7. Make your writing transparent.
Clear writing is like a window. Your ideas are the view. You don’t want your reader to think: “Gosh, that’s a clever sentence” and tap on your double-paned glass. Instead your reader ought to be thinking: “Wow, this guy makes sense. I want what he’s selling.” Your ideas are the heroes, not the words.
8. Read your writing out loud.
Before you send your document, print it, get up from your desk, and walk down the hall
reading it out loud. A few things will happen.
First, you’ll get bored. Bored! Man, if you’re bored by your own writing, just imagine how
triple-bored your reader will be! Strive to thrill yourself with what you write.
Second, you’ll get confused. That’s because your sentences contain too many ideas. How many ideas should each sentence contain? One! Just one.
Third, you’ll run out of breath while reading. That’s another signal that your sentences are
too long (or you need to jump on the treadmill three times a week).
And finally, you’ll catch typos you’re...oops, your spell checker missed.

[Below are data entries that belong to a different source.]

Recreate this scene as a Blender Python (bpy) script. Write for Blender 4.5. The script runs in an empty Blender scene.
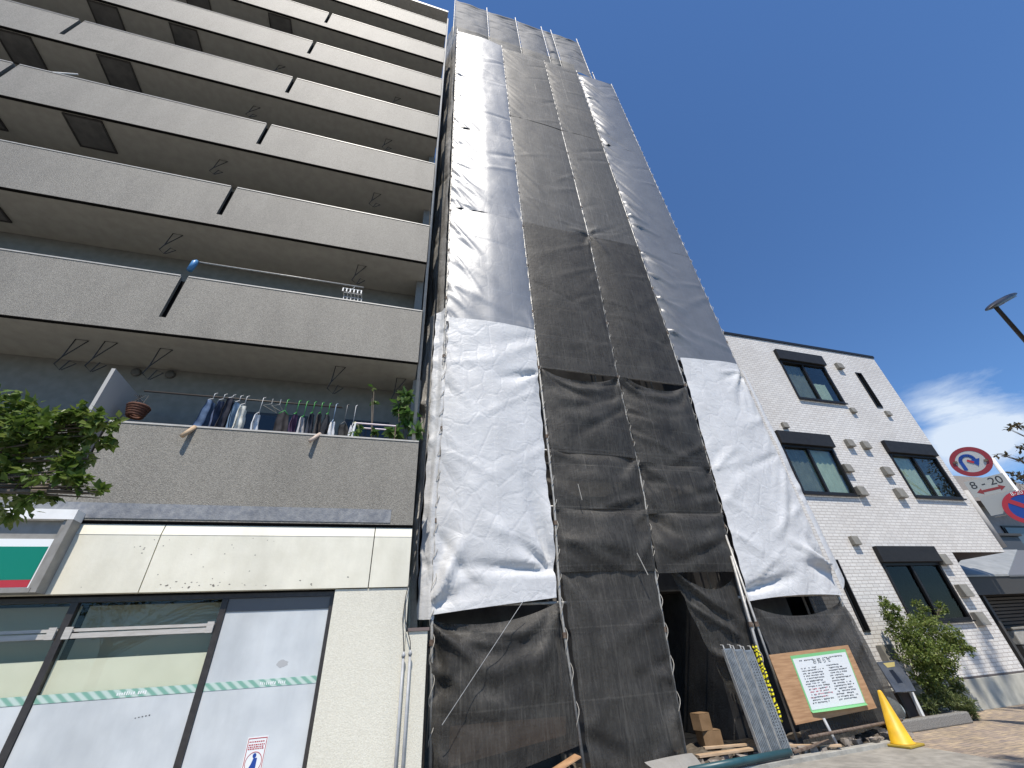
import bpy, math, random
import numpy as np
from mathutils import Vector, Matrix, noise
random.seed(7)
SC = bpy.context.scene
COL = SC.collection
PI = math.pi
# ------------------------------------------------------------------ camera
F, PITCH, ROLL, YAW = 411.9, .58569, -.069638, .31402
CAM = Vector((0, 0, 1.5))
fw = Vector((math.sin(YAW)*math.cos(PITCH), math.cos(YAW)*math.cos(PITCH), math.sin(PITCH)))
r0 = Vector((math.cos(YAW), -math.sin(YAW), 0)); u0 = r0.cross(fw)
CR = r0*math.cos(ROLL) + u0*math.sin(ROLL)
CU = -r0*math.sin(ROLL) + u0*math.cos(ROLL)
def at(x, y, Y):
    d = CR*((x-512)/F) - CU*((y-384)/F) + fw
    return CAM + d*(Y/d.y)
def atz(x, y, Z):
    d = CR*((x-512)/F) - CU*((y-384)/F) + fw
    return CAM + d*((Z-CAM.z)/d.z)
cd = bpy.data.cameras.new('camera'); cam = bpy.data.objects.new('camera', cd); COL.objects.link(cam)
cd.sensor_fit = 'HORIZONTAL'; cd.sensor_width = 36; cd.lens = F/1024*36; cd.clip_start = .05; cd.clip_end = 2000
m = Matrix((CR, CU, -fw)).transposed().to_4x4(); m.translation = CAM
cam.matrix_world = m; SC.camera = cam

# ------------------------------------------------------------------ materials
def mat(name, col, rough=.7, metal=0, spec=.5):
    M = bpy.data.materials.new(name); M.use_nodes = True
    b = M.node_tree.nodes['Principled BSDF']
    b.inputs['Base Color'].default_value = (*col, 1); b.inputs['Roughness'].default_value = rough
    b.inputs['Metallic'].default_value = metal; b.inputs['Specular IOR Level'].default_value = spec
    return M
def N(M, t, **kw):
    n = M.node_tree.nodes.new(t)
    for k, v in kw.items():
        if k in n.inputs: n.inputs[k].default_value = v
        else: setattr(n, k, v)
    return n
def L(M, a, b): M.node_tree.links.new(a, b)
def bsdf(M): return M.node_tree.nodes['Principled BSDF']
def coords(M, scale=(1, 1, 1)):
    g = N(M, 'ShaderNodeNewGeometry'); mp = N(M, 'ShaderNodeMapping'); mp.inputs['Scale'].default_value = scale
    L(M, g.outputs['Position'], mp.inputs['Vector']); return mp.outputs['Vector']
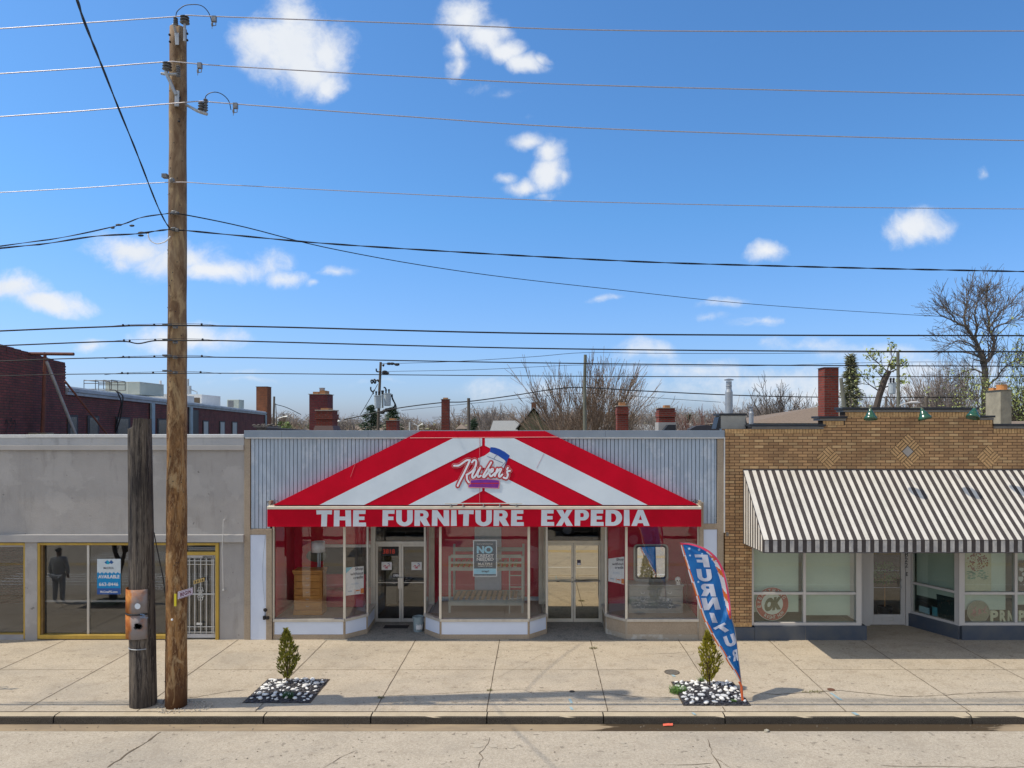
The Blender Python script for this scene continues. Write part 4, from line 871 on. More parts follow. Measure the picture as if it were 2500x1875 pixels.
MB().prism(rr(u0,u1,v0,v1,.10), y, y+.04).build('frame', grey_fur, t, bevel=.004); MB().prism(rr(u0+4,u1-4,v0+3,v1-8,.08), y-.004, y-.001).build('frame', dk, t)
MB().prism(rr(u0+9,u1-9,v0+6,v1-12,.06), y-.010, y-.0055).build('mirror_glass', mirror, t)
sk_ = MB(); y = 18.25; c = PT(1655,1417,y); sk_.ball((c.x,y,c.z+.02),.075,.085,.075,14,9); sk_.box(c.x-.04,c.x+.04,y-.06,y+.03,c.z-.10,c.z-.03)
sk_ = sk_.build('skull_ornament', flat('bone', (.75,.72,.66), .6), None, loc=(c.x,y,c.z-.1), smooth=False, label='white skull ornament hanging in the right shop window by the mirror', cat='ornament')
e = MB()
for sx in (-1,1): e.ball((c.x+sx*.03,y-.078,c.z+.01),.019,.012,.02,8,6)
e.ball((c.x,y-.08,c.z-.025),.009,.01,.012,6,4)
for k in range(4): e.box(c.x-.028+k*.017,c.x-.024+k*.017,y-.064,y-.058,c.z-.085,c.z-.055)
e.build('eye_socket', dk, sk_)
# 'Shop without credit' cards on the slanted panes, and the poster in the middle
def slanted_card(P, Q, pts, label, lines):
    P3 = Vector((P[0],P[1],1)); d = (Vector((Q[0]-P[0],Q[1]-P[1],0))).normalized(); n = Vector((-d.y,d.x,0)); pl_ = (tuple(P3+n*.062), tuple(n)); f = lambda u,v: onplane(u,v,*pl_)
    q = [f(*p) for p in pts]; mb = MB(); mb.loft(q, [p+n*.004 for p in q]); lo = (q[0]+q[1])/2; o = mb.build('window_card', flat('card_white', (.88,.89,.92), .5), None, loc=lo, label=label, cat='card'); 
    LL,LR,UR,UL = q; k = -n*.003; bi = lambda s,t_: LL+(LR-LL)*s+(UL-LL)*t_+(UR-UL-LR+LL)*s*t_
    for (s0,s1,t0,t1,wd,mt,bd) in lines:
        if wd is None: MB().poly([bi(s0,t0)+k,bi(s1,t0)+k,bi(s1,t1)+k,bi(s0,t1)+k]).build('panel', mt, o)
        elif wd == 'tri': MB().poly([bi(0,1)+k,bi(0,t0)+k,bi(s1,1)+k]).build('panel', mt, o)
        else: decal('lettering', txt(wd, bd), bi(s0,t0), bi(s1,t0), bi(s0,t1), mt, o, k*1.5)
    return o
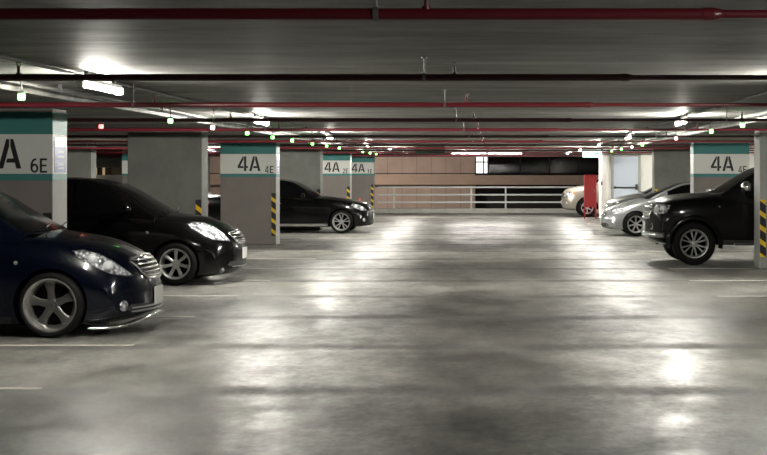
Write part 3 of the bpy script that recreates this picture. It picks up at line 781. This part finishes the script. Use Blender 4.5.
# far left: parapet, posts and spandrel
bm = B(); bxx(bm, X0, -15.0, 60.0, 60.25, 0, 1.58); struct('wall_far', bm, M['kerb'])
bm = B(); bxx(bm, X0, -15.0, 60.0, 60.25, 1.88, CE-0.001); struct('wall_far_upper', bm, M['raw'])

# wide drop beams over the two pillar rows
for nm, a, b_ in (('ceiling_beam_left', -7.1, -4.36), ('ceiling_beam_right', 3.72, 6.6)):
    bm = B(); bxx(bm, a, b_, Y0, Y1, SOF, CE+0.01, 0.008); struct(nm, bm, M['ceiling'], 'wide concrete drop beam over the %s pillar row' % nm[13:], 'beam')

# stair core with the pale door
bm = B(); bxx(bm, 3.79, 10.0, 50.0, 53.9, 0, CE); struct('wall_core', bm, M['corewhite'], 'white painted stairwell block', 'wall')
dl, dr, dt = at_l, at_r, at_t = (4.02, 4.86, 2.22)
dr_root = thing('door_1', 'pale blue exit door with a push bar', 'door', ((dl+dr)/2, 49.98, 0)); dr_root['kind'] = 'structure'
w2 = (dr-dl)/2
bm = B(); bxx(bm, -w2, w2, -0.03, 0.015, 0.02, dt, 0.004); obj('door_leaf', bm, M['door'], dr_root)
bm = B(); bxx(bm, -w2-0.09, -w2, -0.05, 0.015, 0, dt+0.08); bxx(bm, w2, w2+0.09, -0.05, 0.015, 0, dt+0.08); bxx(bm, -w2, w2, -0.05, 0.015, dt, dt+0.08); obj('door_frame', bm, M['lightgrey'], dr_root)
bm = B(); cyl(bm, (-w2+0.02,-0.10,1.16), (w2-0.06,-0.10,1.16), 0.022, 12); bxx(bm, -w2+0.01, -w2+0.07, -0.11, -0.03, 1.12, 1.2); bxx(bm, w2-0.10, w2-0.02, -0.12, -0.03, 1.08, 1.27)
obj('push_bar', bm, M['darksteel'], dr_root)

# ------------------------------------------------------------------ pillars with painted signs
G4 = [[(0,0.34),(0.17,0.34),(0.40,0.80),(0.40,1.0),(0.35,1.0)], [(0,0.2),(0.40,0.2),(0.40,0.338),(0,0.338)], [(0.43,0),(0.58,0),(0.58,1),(0.43,1)], [(0.582,0.2),(0.70,0.2),(0.70,0.34),(0.582,0.34)]]
GA = [[(0,0),(0.165,0),(0.37,0.76),(0.37,1),(0.27,1)], [(0.78,0),(0.615,0),(0.41,0.76),(0.41,1),(0.51,1)], [(0.26,0.2),(0.56,0.2),(0.52,0.34),(0.30,0.34)]]
def stroke(pts, w):
    """outline quads of a broken line, one convex piece per step"""
    out = []; P = [Vector(p) for p in pts]; N = []
    for i in range(len(P)):
        d = (P[min(i+1,len(P)-1)]-P[max(i-1,0)]).normalized(); N.append(Vector((-d.y,d.x))*w/2)
    return [[tuple(P[i]+N[i]), tuple(P[i+1]+N[i+1]), tuple(P[i+1]-N[i+1]), tuple(P[i]-N[i])] for i in range(len(P)-1)]
def arc(cx, cy, rx, ry, a0, a1, n=12): return [(cx+rx*math.cos(math.radians(a0+(a1-a0)*k/n)), cy+ry*math.sin(math.radians(a0+(a1-a0)*k/n))) for k in range(n+1)]
GE = [[(0,0),(0.15,0),(0.15,1),(0,1)], [(0.15,0.86),(0.5,0.86),(0.5,1),(0.15,1)], [(0.15,0.44),(0.45,0.44),(0.45,0.57),(0.15,0.57)], [(0.15,0),(0.5,0),(0.5,0.14),(0.15,0.14)]]
GLYPH = {'E': GE, 'F': GE[:3], '1': [[(0.18,0),(0.34,0),(0.34,1),(0.18,1)], [(0.04,0.76),(0.18,0.82),(0.18,1),(0.04,0.9)]],
    '4': [[(x*0.72,z) for x,z in p] for p in G4], '6': stroke(arc(0.28,0.32,0.205,0.25,0,360,20),0.14)+stroke(arc(0.33,0.42,0.26,0.51,185,75,9),0.14),
    '2': stroke(arc(0.26,0.72,0.19,0.21,170,-35,10)+[(0.09,0.10)],0.14)+[[(0.02,0),(0.5,0),(0.5,0.14),(0.02,0.14)]],
    'D': [[(0,0),(0.15,0),(0.15,1),(0,1)]]+stroke([(0.15,0.93)]+arc(0.2,0.5,0.27,0.43,90,-90,12)+[(0.15,0.07)],0.14)}
PW, PD = 1.28, 0.55
def pillar(x0, y, label, sign=None, side=1, matl=None, poster=False, guard=True):
    """x0: left edge; side: +1 the aisle is at its right, -1 at its left"""
    r = thing('concrete_pillar', label, 'pillar', (x0+PW/2, y, 0)); r['kind'] = 'structure'
    h = PW/2
    bm = B(); bxx(bm, -h, h, 0, PD, 0, CE-0.002, 0.012); obj('shaft', bm, matl or (M['taupe'] if sign else M['raw']), r)
    if sign:
        e = 0.003
        def band(nm, z0, z1, m):
            bm = B(); bxx(bm, -h-e, h+e, -e, PD+e, z0, z1); return obj(nm, bm, m, r)
        band('teal_band', 2.09, 2.345, M['teal']); sb = band('sign_band', 1.637, 2.09, M['signwhite']); band('teal_band', 1.56, 1.637, M['teal'])
        if sign != 'blank':
            bm = B(); Hh = 0.338
            for poly in G4: prism(bm, [(-h+0.398+x*Hh, 1.697+z*Hh) for x, z in poly], -0.0062, -0.0031)
            for poly in GA: prism(bm, [(-h+0.398+(0.78+x)*Hh, 1.697+z*Hh) for x, z in poly], -0.0062, -0.0031)
            obj('zone_lettering', bm, M['ink'], sb)
            bm = B()
            for gi, ch in enumerate(sign):
                for poly in GLYPH[ch]:
                    prism(bm, [(-h+1.03+gi*0.108+x*0.165, 1.648+z*0.165) for x, z in poly], -0.0062, -0.0031)
            obj('number_lettering', bm, M['ink'], sb)
        # aisle face is left light grey below the band
        bm = B(); xx = h*side
        bxx(bm, xx-0.0005*side, xx+0.0035*side, 0.002, PD-0.002, 0.0, 1.559); obj('side_paint', bm, M['lightgrey'], r)
    if poster:
        xx = h*side
        bm = B(); bxx(bm, xx+0.003*side, xx+0.008*side, 0.06, PD-0.04, 1.65, 2.06); pb = obj('notice_board', bm, M['poster'], r)
        bm = B(); bxx(bm, xx+0.008*side, xx+0.0095*side, 0.06, PD-0.04, 1.95, 2.06)
        for zz in (1.88, 1.82, 1.74, 1.69): bxx(bm, xx+0.008*side, xx+0.0095*side, 0.16, PD-0.14, zz, zz+0.022)
        obj('notice_lettering', bm, M['posterwhite'], pb)
    if guard:
        bm = B(); g0, g1 = (h-0.105, h-0.002) if side > 0 else (-h+0.002, -h+0.105)
        # a strip on the front face, with a narrow return around the corner
        bxx(bm, g0, g1, -0.014, 0.0, 0.20, 1.19, 0.003)
        obj('corner_guard', bm, M['hazard'], r)
    return r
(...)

9. Ask a lot of simple questions.
Here are a few to get you started: “Who? What? When? Where? Why? How?” Your reader is
asking those questions as he reads your letter, memo, report, proposal, email, or analysis. If
you don’t answer them for him, he’ll get distracted and bored and toss your proposal in the
trash after a couple of paragraphs.
And here’s the best question of all: “So what?” After you write each sentence, think about what
it means, the idea in the sentence, and ask yourself “So what?” The answer is always a much
more compelling idea.
10. Be clear
The essence of clear writing is to focus on being clear. So often, we simply pour out
everything on our minds – in any which way – and dump it in our reader’s lap. The next
time you’re about to reach for the “send” or “print” key, pause and ask yourself: “Are my
ideas clear? Will my reader understand this?”